Whybrow is also deeply aware of the cycle of life and death, a cycle that is evident daily on the farm and powerfully affects her deepening relationships with her mother and her daughters, Willow and Wren. She writes, “I have come to a profound juncture. I don’t want loss to upend me. I am calling on things I have learned in this shepherding life of grace and joy, of death and risk, of endings and beginnings, of edges and the unknown, of letting go. I am searching for those stories, stories like salt, stories about mothers, grandmothers, and daughters.”
This book had the potential to turn me off with its almost ‘goodie goodie’ sense of nature, social justice, hard work, etc. and the occassional purple passage of prose, but her writing was just too good to abandon. Here’s an example of its power and beauty: “The four of us sit at the kitchen table in the clear fall sunlight, the door propped open and the dogs comng and going underfoot like small children announcing imaginary games. They, like us, seem to sense a change in the sharpening air. Beyond the window a fleet of leaves sails south across the pond to crowd at the far edge, to sink and solidify in the layers, to move from air to water to the winter lair of fish and frogs. Skeins of geese drape low over the fields aiming for the river, wings tilting as they slow their flight, their talk incessant and laden with longing for where they are going, where they have been.”
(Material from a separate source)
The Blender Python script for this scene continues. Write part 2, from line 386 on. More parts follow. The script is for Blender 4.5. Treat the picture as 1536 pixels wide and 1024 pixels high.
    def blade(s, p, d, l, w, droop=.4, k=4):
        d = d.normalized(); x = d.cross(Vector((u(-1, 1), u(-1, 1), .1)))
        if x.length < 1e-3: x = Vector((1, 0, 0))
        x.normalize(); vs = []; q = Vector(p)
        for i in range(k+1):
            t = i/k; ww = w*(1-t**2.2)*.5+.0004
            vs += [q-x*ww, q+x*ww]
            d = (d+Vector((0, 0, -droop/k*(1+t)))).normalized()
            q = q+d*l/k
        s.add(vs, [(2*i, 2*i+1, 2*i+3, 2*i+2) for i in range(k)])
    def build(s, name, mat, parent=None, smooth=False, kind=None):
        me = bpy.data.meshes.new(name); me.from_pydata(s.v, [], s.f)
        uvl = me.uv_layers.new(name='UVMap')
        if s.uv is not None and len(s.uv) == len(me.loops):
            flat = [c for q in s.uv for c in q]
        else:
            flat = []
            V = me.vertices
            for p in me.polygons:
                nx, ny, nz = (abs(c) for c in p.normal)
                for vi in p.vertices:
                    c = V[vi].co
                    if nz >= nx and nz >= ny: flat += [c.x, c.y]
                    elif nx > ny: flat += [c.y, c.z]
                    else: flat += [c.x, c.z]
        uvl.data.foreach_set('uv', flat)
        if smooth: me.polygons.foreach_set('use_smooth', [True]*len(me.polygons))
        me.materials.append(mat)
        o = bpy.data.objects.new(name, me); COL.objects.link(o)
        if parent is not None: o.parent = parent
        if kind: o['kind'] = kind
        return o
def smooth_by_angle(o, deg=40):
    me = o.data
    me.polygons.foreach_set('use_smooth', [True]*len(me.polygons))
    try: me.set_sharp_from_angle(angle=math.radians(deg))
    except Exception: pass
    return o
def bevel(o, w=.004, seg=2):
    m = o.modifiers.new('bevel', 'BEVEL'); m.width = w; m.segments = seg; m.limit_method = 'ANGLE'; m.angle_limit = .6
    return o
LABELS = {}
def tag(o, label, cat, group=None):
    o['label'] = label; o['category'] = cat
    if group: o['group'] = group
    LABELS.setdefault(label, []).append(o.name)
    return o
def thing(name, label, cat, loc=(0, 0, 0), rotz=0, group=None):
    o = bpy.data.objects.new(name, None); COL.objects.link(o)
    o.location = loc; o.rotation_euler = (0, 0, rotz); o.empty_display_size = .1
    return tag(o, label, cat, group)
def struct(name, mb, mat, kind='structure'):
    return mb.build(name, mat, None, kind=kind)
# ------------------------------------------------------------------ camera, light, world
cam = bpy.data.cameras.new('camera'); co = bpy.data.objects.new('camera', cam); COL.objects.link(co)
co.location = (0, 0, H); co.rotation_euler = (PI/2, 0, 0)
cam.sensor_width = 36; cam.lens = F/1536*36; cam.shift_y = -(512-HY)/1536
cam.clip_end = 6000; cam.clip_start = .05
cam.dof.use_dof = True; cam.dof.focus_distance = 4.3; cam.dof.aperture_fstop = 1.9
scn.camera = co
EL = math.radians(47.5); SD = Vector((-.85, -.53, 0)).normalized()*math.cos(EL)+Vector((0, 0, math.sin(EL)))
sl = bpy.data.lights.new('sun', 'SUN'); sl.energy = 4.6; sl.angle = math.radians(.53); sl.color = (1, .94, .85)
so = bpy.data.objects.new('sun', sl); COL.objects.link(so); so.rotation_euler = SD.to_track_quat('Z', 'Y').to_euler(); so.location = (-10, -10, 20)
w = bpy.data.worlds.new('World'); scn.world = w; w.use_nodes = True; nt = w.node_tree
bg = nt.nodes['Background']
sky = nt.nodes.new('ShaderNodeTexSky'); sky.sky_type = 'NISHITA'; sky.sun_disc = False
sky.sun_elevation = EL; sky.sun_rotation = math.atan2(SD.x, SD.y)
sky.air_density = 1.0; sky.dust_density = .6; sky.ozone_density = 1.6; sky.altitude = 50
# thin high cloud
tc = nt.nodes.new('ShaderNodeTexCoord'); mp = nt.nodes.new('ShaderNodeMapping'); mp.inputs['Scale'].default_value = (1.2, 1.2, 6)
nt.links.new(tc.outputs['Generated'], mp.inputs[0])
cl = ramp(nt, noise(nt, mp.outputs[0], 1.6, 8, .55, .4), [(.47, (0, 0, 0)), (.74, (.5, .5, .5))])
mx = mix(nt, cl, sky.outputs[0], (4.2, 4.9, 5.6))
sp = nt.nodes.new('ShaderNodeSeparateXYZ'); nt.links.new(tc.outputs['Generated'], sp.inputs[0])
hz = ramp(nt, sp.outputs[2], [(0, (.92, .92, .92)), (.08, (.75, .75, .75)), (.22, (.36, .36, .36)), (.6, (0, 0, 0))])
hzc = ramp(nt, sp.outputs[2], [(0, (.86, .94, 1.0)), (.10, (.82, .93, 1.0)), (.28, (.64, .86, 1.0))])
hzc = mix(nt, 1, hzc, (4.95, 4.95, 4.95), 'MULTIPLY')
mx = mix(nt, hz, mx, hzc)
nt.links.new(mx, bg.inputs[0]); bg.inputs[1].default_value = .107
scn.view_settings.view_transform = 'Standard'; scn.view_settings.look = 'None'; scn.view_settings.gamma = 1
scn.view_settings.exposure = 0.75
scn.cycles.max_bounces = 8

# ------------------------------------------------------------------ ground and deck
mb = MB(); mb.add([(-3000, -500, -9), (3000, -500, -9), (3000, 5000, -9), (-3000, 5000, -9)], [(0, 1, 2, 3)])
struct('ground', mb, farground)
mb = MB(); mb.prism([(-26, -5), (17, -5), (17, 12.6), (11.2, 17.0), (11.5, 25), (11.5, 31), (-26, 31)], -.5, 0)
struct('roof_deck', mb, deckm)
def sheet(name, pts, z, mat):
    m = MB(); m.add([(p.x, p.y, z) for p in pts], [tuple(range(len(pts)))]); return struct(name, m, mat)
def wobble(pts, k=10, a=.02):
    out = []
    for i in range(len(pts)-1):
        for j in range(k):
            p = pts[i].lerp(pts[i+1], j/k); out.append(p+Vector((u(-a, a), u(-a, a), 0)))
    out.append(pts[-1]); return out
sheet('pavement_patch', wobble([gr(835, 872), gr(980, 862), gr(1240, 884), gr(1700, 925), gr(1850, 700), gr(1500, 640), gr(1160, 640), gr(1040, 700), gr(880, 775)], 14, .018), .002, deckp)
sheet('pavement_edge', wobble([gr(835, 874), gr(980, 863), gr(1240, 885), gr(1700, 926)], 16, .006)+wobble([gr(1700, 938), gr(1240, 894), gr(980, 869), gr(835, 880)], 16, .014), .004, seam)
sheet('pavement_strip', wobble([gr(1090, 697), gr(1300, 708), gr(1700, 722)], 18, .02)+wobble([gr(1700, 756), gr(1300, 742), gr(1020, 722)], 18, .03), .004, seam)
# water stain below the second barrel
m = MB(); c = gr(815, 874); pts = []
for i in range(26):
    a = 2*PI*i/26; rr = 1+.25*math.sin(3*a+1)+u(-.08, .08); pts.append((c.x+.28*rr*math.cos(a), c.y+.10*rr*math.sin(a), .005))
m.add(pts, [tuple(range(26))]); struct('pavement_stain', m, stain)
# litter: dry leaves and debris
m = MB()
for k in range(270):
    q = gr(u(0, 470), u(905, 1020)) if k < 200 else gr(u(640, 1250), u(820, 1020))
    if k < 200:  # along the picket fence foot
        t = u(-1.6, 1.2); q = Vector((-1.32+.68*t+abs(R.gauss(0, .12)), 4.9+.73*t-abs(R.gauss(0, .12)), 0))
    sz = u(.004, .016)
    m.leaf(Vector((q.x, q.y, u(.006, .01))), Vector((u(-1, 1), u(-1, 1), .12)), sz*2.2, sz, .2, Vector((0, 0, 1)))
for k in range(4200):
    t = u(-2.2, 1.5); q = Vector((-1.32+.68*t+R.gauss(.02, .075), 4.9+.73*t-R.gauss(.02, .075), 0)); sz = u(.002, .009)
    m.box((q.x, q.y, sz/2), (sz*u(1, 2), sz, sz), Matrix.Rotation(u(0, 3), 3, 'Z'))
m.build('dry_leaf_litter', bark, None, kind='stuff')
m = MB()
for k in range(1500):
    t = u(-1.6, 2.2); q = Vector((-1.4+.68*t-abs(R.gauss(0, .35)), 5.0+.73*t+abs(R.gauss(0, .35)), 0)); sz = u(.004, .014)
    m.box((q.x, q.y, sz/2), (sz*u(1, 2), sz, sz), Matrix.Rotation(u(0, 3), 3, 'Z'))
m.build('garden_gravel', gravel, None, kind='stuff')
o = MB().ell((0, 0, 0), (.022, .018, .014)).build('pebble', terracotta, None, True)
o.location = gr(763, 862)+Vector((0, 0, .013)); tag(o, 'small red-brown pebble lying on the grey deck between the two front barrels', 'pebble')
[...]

Wow. She described what I felt when I walked today on a cold September morning along the dirt roads in Vermont and expressed it far beyond what I’m capable of. That’s enough reason to read this book, but then there’s her word choice—transhumance, hefting, skirting, suint, kulning—which provided another whole dimension and many opportunities to go to Google for definitions.
For some reason, shepherds more than other people seem to feel the need to share their wonder with the world with readers. There’s James Rebanks and his three books about sheep herding in Yorkshire and Don Mitchell’s three books including “Growing Up Country: Raising a Family and Flock in a Rural Place” about his move to rural Vermont to raise sheep. And then there’s “Goat Song” by Brad Kessler about his Vermont goat farm, and many more. Perhaps it’s the same drive that moves most writers, the overflowing emotions, ideas, and feelings that the world stimulates in them leading to the need to write it down. I, for one, am grateful and look forward to more shepherds’ works.
This is a beautiful book, one to be read slowly and deeply. Thanks to Liz A. for suggesting it.